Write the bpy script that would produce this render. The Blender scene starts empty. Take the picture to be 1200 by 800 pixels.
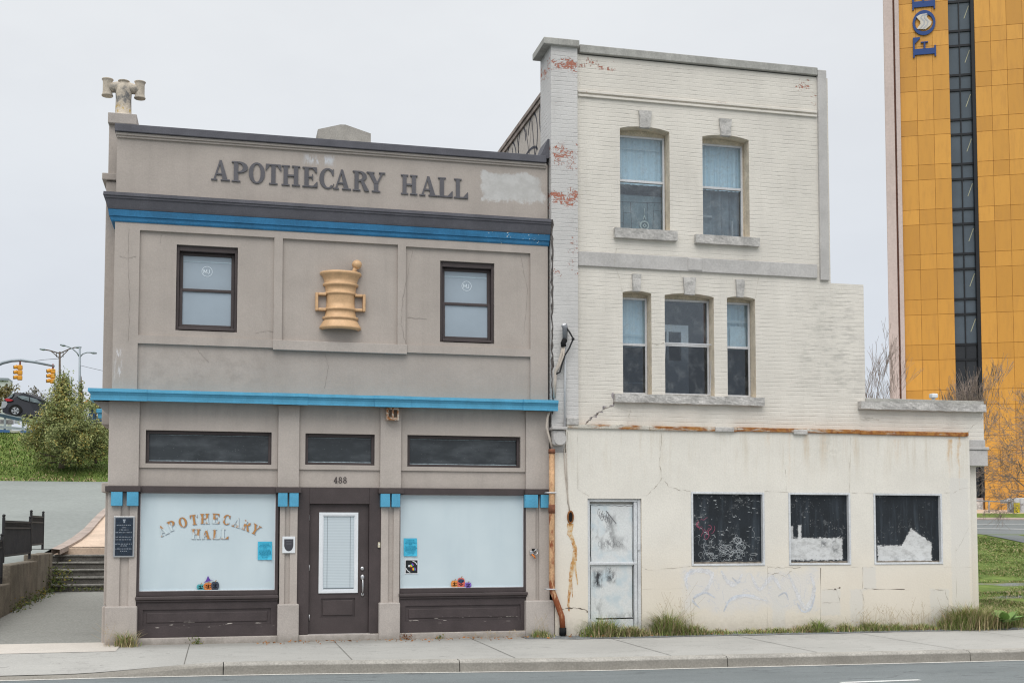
import bpy, bmesh, math, random
from mathutils import Vector, Matrix, noise as mnoise
R = math.radians
rnd = random.Random(7)
scn = bpy.context.scene
COL = scn.collection

# ------------------------------------------------------------------ camera model (all pixel numbers: 1200 x 800 photo)
F, PX, PY = 1400.0, 600.0, 540.0
PITCH = math.atan(1400 / 24400.0)
YAW = R(13.48)
CH = 1.7
FW = Vector((math.sin(YAW) * math.cos(PITCH), math.cos(YAW) * math.cos(PITCH), math.sin(PITCH)))
RT = Vector((math.cos(YAW), -math.sin(YAW), 0))
UP = RT.cross(FW)

def ray(px, py):
    return RT * ((px - PX) / F) + UP * ((PY - py) / F) + FW

_d = ray(330, 752)
DIST = (CH / -_d.z) * _d.y + 0.1
CAM = Vector((0, -DIST, CH))

def at(px, py, Y=0.0):
    """a photo measurement turned into metres on the vertical plane y = Y"""
    d = ray(px, py)
    return CAM + d * ((Y - CAM.y) / d.y)

def onslope(px, py, a, b):
    """... on the sloping ground z = a + b*y"""
    d = ray(px, py)
    t = (a + b * CAM.y - CAM.z) / (d.z - b * d.y)
    return CAM + d * t

def proj(p):
    v = Vector(p) - CAM
    k = F / v.dot(FW)
    return PX + v.dot(RT) * k, PY - v.dot(UP) * k

def rect(x0, y0, x1, y1, Y=0.0):
    a, b = at(x0, y0, Y), at(x1, y1, Y)
    return a.x, b.x, b.z, a.z            # X0 X1 Z0 Z1

cam = bpy.data.cameras.new("camera")
camo = bpy.data.objects.new("camera", cam)
COL.objects.link(camo)
camo.location = CAM
rotm = Matrix((RT, UP, -FW)).transposed()
camo.rotation_euler = rotm.to_euler()
cam.sensor_width = 36
cam.lens = F / 1200 * 36
cam.shift_y = (PY - 400) / 1200
cam.clip_end = 6000
cam.clip_start = 0.1
scn.camera = camo

# ------------------------------------------------------------------ materials
def ins(node, name):
    for s in node.inputs:
        if s.name == name and s.enabled:
            return s
    return node.inputs[name]

class NT:
    def __init__(self, nt):
        self.nt = nt
    def n(self, typ, props=None, **kw):
        nd = self.nt.nodes.new(typ)
        for k, v in (props or {}).items():
            setattr(nd, k, v)
        for k, v in kw.items():
            self.put(nd.inputs[k.replace('_', ' ')] if k.replace('_', ' ') in nd.inputs else nd.inputs[k], v)
        return nd
    def put(self, sock, v):
        if isinstance(v, bpy.types.NodeSocket):
            self.nt.links.new(v, sock)
        else:
            sock.default_value = v
    def m(self, op, a, b=0.0, c=None, clamp=False):
        nd = self.nt.nodes.new('ShaderNodeMath')
        nd.operation = op
        nd.use_clamp = clamp
        self.put(nd.inputs[0], a); self.put(nd.inputs[1], b)
        if c is not None: self.put(nd.inputs[2], c)
        return nd.outputs[0]
    def mix(self, fac, a, b, blend='MIX'):
        nd = self.nt.nodes.new('ShaderNodeMix')
        nd.data_type = 'RGBA'; nd.blend_type = blend; nd.clamp_factor = True
        self.put(nd.inputs[0], fac)
        self.put(nd.inputs[6], a if isinstance(a, bpy.types.NodeSocket) else (*a[:3], 1))
        self.put(nd.inputs[7], b if isinstance(b, bpy.types.NodeSocket) else (*b[:3], 1))
        return nd.outputs[2]
    def noise(self, vec, scale, detail=4, rough=.55, dist=0.0):
        nd = self.n('ShaderNodeTexNoise', None, Scale=scale, Detail=detail, Roughness=rough, Distortion=dist)
        self.put(nd.inputs['Vector'], vec)
        return nd.outputs['Fac']
    def mapv(self, vec, scale=(1, 1, 1), loc=(0, 0, 0)):
        nd = self.n('ShaderNodeMapping')
        self.put(nd.inputs['Vector'], vec)
        nd.inputs['Scale'].default_value = scale
        nd.inputs['Location'].default_value = loc
        return nd.outputs[0]
    def ramp(self, fac, lo, hi):
        nd = self.n('ShaderNodeMapRange', {'interpolation_type': 'SMOOTHSTEP'})
        self.put(nd.inputs['Value'], fac)
        nd.inputs['From Min'].default_value = lo; nd.inputs['From Max'].default_value = hi
        return nd.outputs[0]
    def sep(self, vec):
        nd = self.n('ShaderNodeSeparateXYZ'); self.put(nd.inputs[0], vec)
        return nd.outputs
    def comb(self, x, y, z):
        nd = self.n('ShaderNodeCombineXYZ')
        self.put(nd.inputs[0], x); self.put(nd.inputs[1], y); self.put(nd.inputs[2], z)
        return nd.outputs[0]
    def boxmask(self, x, z, x0, x1, z0, z1, soft=.08, nz=None, amp=.2):
        """1 inside the rectangle, ragged by the noise nz"""
        cx, cz, hx, hz = (x0 + x1) / 2, (z0 + z1) / 2, abs(x1 - x0) / 2, abs(z1 - z0) / 2
        dx = self.m('SUBTRACT', self.m('ABSOLUTE', self.m('SUBTRACT', x, cx)), hx)
        dz = self.m('SUBTRACT', self.m('ABSOLUTE', self.m('SUBTRACT', z, cz)), hz)
        d = self.m('MAXIMUM', dx, dz)
        if nz is not None:
            d = self.m('ADD', d, self.m('MULTIPLY', self.m('SUBTRACT', nz, .5), amp * 2))
        return self.ramp(d, soft, -soft)

MATS = {}
def mat(name, col, rough=.75, spec=.35, metal=0.0, var=.10, vscale=1.5, fine=.06, fscale=40, bump=.15, bscale=60, bdist=.004,
        extra=None, streak=0.0, coord='Object', bumpextra=None, dirt=0.0):
    if name in MATS:
        return MATS[name]
    m = bpy.data.materials.new(name)
    m.use_nodes = True
    nt = m.node_tree
    T = NT(nt)
    bs = nt.nodes['Principled BSDF']
    tc = T.n('ShaderNodeTexCoord').outputs[coord]
    c = (*col, 1)
    base = T.mix(0, col, col)
    if var:
        nv = T.noise(tc, vscale, 5, .6)
        base = T.mix(T.ramp(nv, .3, .7), [x * (1 - var) for x in col], [min(1, x * (1 + var)) for x in col])
    if fine:
        nf = T.noise(tc, fscale, 3, .6)
        base = T.mix(1.0, base, T.mix(T.ramp(nf, .3, .7), [1 - fine] * 3, [1 + fine] * 3), 'MULTIPLY')
    if streak:
        s = T.noise(T.mapv(tc, (6, 6, .35)), 1.0, 5, .65)
        base = T.mix(T.m('MULTIPLY', T.ramp(s, .45, .8), streak), base, [x * .55 for x in col])
    if dirt:
        s = T.noise(tc, 3.1, 6, .7, .4)
        base = T.mix(T.m('MULTIPLY', T.ramp(s, .5, .78), dirt), base, [x * .5 for x in col])
    bh = None
    if extra:
        r = extra(T, base, tc)
        if isinstance(r, tuple):
            base, bh = r
        else:
            base = r
    T.put(bs.inputs['Base Color'], base)
    bs.inputs['Roughness'].default_value = rough
    bs.inputs['Specular IOR Level'].default_value = spec
    bs.inputs['Metallic'].default_value = metal
    if bump or bh is not None:
        bp = T.n('ShaderNodeBump')
        nb = T.noise(tc, bscale, 4, .6)
        if bh is not None:
            nb = T.m('ADD', T.m('MULTIPLY', nb, .25), bh)
        T.put(bp.inputs['Height'], nb)
        bp.inputs['Strength'].default_value = bump if bh is None else max(bump, .6)
        bp.inputs['Distance'].default_value = bdist
        nt.links.new(bp.outputs[0], bs.inputs['Normal'])
    MATS[name] = m
    return m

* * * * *

**Given exercise**: Set the lines above down again, word for word, from the first through the one containing "return PX +"; pictures excluded.

**Exercise output**:
Write the bpy script that would produce this render. The Blender scene starts empty. Take the picture to be 1200 by 800 pixels.
import bpy, bmesh, math, random
from mathutils import Vector, Matrix, noise as mnoise
R = math.radians
rnd = random.Random(7)
scn = bpy.context.scene
COL = scn.collection

# ------------------------------------------------------------------ camera model (all pixel numbers: 1200 x 800 photo)
F, PX, PY = 1400.0, 600.0, 540.0
PITCH = math.atan(1400 / 24400.0)
YAW = R(13.48)
CH = 1.7
FW = Vector((math.sin(YAW) * math.cos(PITCH), math.cos(YAW) * math.cos(PITCH), math.sin(PITCH)))
RT = Vector((math.cos(YAW), -math.sin(YAW), 0))
UP = RT.cross(FW)

def ray(px, py):
    return RT * ((px - PX) / F) + UP * ((PY - py) / F) + FW

_d = ray(330, 752)
DIST = (CH / -_d.z) * _d.y + 0.1
CAM = Vector((0, -DIST, CH))

def at(px, py, Y=0.0):
    """a photo measurement turned into metres on the vertical plane y = Y"""
    d = ray(px, py)
    return CAM + d * ((Y - CAM.y) / d.y)

def onslope(px, py, a, b):
    """... on the sloping ground z = a + b*y"""
    d = ray(px, py)
    t = (a + b * CAM.y - CAM.z) / (d.z - b * d.y)
    return CAM + d * t

def proj(p):
    v = Vector(p) - CAM
    k = F / v.dot(FW)
    return PX + v.dot(RT) * k, PY - v.dot(UP) * k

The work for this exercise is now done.